Goal.
Starting with the first line of the data below, copy each line up to and including the one containing "S.camera = cam". Pictures stay out.

Records for the task.

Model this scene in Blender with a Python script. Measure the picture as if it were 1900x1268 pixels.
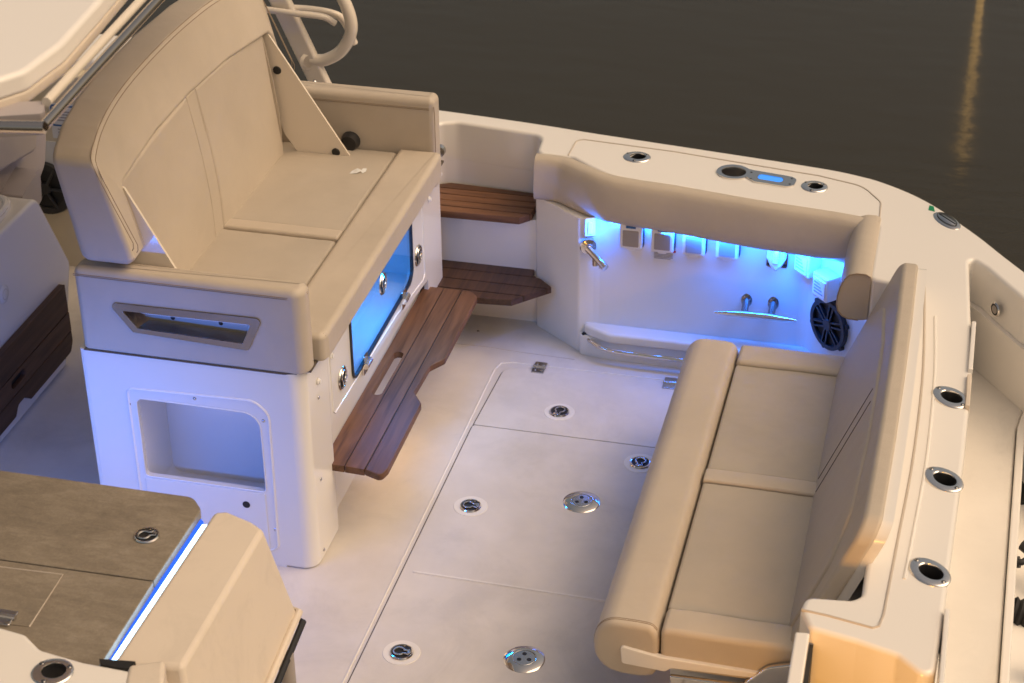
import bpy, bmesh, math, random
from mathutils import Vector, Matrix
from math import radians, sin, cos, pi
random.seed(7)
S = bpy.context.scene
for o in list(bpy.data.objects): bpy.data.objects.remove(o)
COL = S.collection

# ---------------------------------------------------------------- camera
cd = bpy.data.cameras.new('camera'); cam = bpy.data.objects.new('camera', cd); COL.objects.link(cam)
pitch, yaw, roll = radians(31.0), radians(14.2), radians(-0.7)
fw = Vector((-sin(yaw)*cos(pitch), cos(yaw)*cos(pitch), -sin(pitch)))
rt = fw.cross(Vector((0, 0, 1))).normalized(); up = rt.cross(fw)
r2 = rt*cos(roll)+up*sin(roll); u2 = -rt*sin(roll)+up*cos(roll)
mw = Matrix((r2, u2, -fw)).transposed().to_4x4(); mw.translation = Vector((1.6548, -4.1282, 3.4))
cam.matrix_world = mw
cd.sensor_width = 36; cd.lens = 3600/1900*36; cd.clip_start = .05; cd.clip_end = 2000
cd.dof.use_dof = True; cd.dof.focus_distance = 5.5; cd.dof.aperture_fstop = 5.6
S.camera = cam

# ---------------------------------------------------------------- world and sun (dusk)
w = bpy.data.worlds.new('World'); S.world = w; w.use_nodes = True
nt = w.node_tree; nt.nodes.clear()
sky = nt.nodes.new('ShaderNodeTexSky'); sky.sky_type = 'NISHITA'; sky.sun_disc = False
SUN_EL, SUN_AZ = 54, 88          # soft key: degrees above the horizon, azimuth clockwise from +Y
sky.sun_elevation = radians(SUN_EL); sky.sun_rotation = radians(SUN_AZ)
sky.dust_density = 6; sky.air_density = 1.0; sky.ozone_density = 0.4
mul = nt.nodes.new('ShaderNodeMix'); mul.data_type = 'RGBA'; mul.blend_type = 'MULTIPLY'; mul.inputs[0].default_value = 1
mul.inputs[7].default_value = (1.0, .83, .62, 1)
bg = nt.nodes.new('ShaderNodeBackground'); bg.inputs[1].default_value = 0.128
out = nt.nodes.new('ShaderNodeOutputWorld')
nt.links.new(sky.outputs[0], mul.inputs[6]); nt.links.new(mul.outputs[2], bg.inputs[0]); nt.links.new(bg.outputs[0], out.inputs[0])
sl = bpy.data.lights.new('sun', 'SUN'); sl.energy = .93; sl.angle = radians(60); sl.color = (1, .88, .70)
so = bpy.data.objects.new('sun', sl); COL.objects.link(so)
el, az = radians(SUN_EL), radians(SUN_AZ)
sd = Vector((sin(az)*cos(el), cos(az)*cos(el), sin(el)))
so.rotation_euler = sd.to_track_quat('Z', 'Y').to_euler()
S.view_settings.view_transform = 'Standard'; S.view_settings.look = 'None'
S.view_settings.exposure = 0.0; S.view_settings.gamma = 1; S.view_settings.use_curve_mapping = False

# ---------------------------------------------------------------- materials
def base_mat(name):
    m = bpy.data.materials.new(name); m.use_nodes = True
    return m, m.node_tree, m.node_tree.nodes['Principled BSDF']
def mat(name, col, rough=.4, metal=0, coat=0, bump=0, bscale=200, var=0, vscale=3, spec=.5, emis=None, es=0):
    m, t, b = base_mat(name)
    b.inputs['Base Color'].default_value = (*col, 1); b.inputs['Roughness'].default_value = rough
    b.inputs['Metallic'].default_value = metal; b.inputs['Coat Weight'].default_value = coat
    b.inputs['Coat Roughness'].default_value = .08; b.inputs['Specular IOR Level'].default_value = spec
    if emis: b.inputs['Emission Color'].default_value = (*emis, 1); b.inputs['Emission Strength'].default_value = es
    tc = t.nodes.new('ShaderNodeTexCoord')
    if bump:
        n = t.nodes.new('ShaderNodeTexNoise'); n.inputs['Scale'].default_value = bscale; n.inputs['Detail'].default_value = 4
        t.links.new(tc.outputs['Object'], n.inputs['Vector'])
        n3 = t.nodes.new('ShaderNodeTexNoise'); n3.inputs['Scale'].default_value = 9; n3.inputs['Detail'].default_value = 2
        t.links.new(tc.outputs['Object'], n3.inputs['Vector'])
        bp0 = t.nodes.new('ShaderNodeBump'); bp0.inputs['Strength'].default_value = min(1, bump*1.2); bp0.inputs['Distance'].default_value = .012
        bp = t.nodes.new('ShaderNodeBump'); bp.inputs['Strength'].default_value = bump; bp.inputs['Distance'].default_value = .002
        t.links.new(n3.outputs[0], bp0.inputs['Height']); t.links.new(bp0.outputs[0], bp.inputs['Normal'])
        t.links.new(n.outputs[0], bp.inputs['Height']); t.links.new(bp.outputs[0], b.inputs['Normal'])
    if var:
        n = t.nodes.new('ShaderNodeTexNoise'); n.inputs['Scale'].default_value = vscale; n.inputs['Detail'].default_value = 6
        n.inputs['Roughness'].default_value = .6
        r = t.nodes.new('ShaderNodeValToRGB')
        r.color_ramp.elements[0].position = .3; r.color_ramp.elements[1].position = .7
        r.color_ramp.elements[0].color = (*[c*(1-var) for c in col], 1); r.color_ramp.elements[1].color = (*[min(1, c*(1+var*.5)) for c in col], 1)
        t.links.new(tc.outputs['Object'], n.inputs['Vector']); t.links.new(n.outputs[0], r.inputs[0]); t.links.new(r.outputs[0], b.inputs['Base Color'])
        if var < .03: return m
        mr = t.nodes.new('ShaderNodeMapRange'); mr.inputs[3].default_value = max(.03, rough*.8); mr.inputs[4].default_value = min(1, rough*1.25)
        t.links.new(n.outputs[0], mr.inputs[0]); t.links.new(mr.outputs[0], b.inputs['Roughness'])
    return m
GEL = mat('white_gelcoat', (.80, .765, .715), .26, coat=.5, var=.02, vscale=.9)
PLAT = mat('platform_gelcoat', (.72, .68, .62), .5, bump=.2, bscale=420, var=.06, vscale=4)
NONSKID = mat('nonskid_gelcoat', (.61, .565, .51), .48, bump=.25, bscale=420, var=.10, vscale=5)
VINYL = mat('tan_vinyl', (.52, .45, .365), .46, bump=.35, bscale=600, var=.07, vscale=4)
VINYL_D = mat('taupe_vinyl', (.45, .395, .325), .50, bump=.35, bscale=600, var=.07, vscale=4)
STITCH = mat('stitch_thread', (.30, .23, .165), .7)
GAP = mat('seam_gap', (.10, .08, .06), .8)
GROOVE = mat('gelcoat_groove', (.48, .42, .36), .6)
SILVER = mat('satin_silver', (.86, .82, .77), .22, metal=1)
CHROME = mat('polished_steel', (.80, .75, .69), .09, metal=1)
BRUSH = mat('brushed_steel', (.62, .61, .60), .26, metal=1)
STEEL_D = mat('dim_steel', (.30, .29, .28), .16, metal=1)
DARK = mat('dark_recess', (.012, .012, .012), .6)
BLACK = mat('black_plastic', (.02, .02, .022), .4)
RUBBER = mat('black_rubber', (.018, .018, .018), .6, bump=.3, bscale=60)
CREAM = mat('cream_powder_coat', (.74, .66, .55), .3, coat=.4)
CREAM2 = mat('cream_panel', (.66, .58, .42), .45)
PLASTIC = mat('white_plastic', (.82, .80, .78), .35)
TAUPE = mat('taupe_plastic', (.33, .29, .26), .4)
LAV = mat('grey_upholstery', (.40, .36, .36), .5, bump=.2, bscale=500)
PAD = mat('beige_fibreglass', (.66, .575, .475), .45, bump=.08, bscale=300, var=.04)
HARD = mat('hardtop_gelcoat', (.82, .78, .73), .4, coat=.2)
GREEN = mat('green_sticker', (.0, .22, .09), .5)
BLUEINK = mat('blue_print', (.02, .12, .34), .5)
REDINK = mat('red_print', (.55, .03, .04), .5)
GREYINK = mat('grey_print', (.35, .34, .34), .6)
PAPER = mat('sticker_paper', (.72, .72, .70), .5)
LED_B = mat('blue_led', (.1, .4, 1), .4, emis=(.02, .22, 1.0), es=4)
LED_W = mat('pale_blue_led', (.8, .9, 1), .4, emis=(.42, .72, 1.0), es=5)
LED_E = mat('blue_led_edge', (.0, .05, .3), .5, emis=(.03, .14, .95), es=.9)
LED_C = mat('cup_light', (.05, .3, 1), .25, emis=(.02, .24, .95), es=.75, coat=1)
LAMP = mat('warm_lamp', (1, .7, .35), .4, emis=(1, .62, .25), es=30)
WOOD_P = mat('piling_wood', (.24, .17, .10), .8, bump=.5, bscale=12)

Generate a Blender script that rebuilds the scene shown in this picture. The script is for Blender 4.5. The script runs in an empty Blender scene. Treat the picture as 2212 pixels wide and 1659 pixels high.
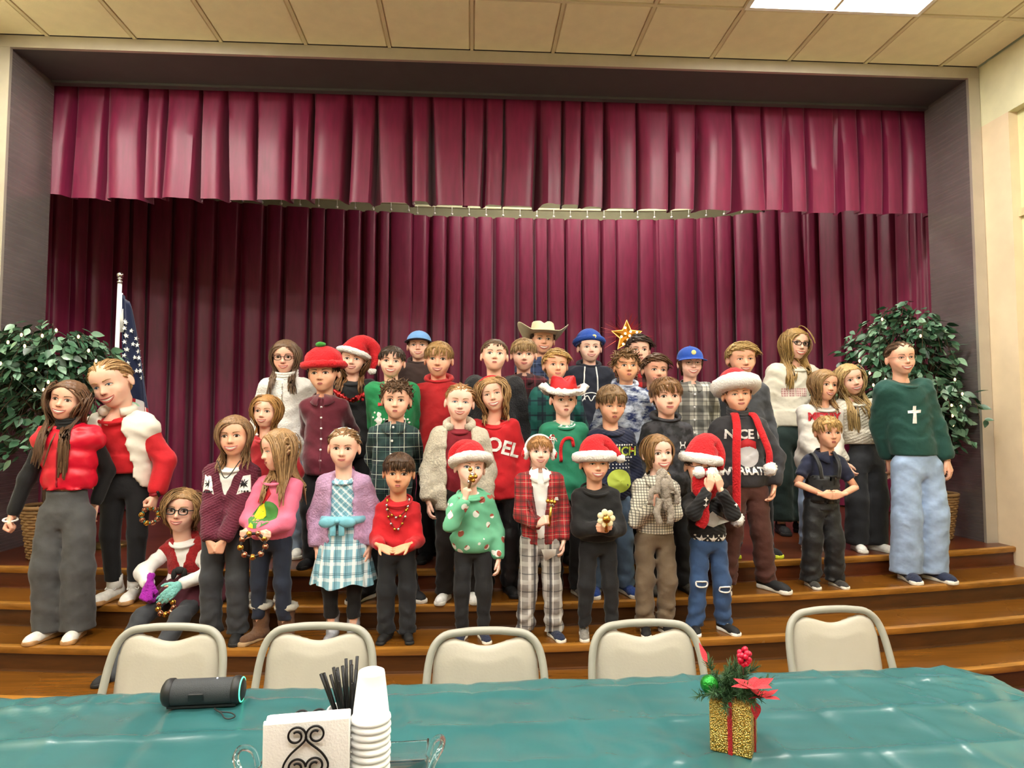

Output for this task.
Model this scene in Blender with a Python script. Measure the picture as if it were 1900x1268 pixels.
import bpy, bmesh, math, random
from mathutils import Vector, Matrix
from math import radians, sin, cos, pi
random.seed(7)
S = bpy.context.scene
for o in list(bpy.data.objects): bpy.data.objects.remove(o)
COL = S.collection

# ---------------------------------------------------------------- camera
cd = bpy.data.cameras.new('camera'); cam = bpy.data.objects.new('camera', cd); COL.objects.link(cam)
pitch, yaw, roll = radians(31.0), radians(14.2), radians(-0.7)
fw = Vector((-sin(yaw)*cos(pitch), cos(yaw)*cos(pitch), -sin(pitch)))
rt = fw.cross(Vector((0, 0, 1))).normalized(); up = rt.cross(fw)
r2 = rt*cos(roll)+up*sin(roll); u2 = -rt*sin(roll)+up*cos(roll)
mw = Matrix((r2, u2, -fw)).transposed().to_4x4(); mw.translation = Vector((1.6548, -4.1282, 3.4))
cam.matrix_world = mw
cd.sensor_width = 36; cd.lens = 3600/1900*36; cd.clip_start = .05; cd.clip_end = 2000
cd.dof.use_dof = True; cd.dof.focus_distance = 5.5; cd.dof.aperture_fstop = 5.6
S.camera = cam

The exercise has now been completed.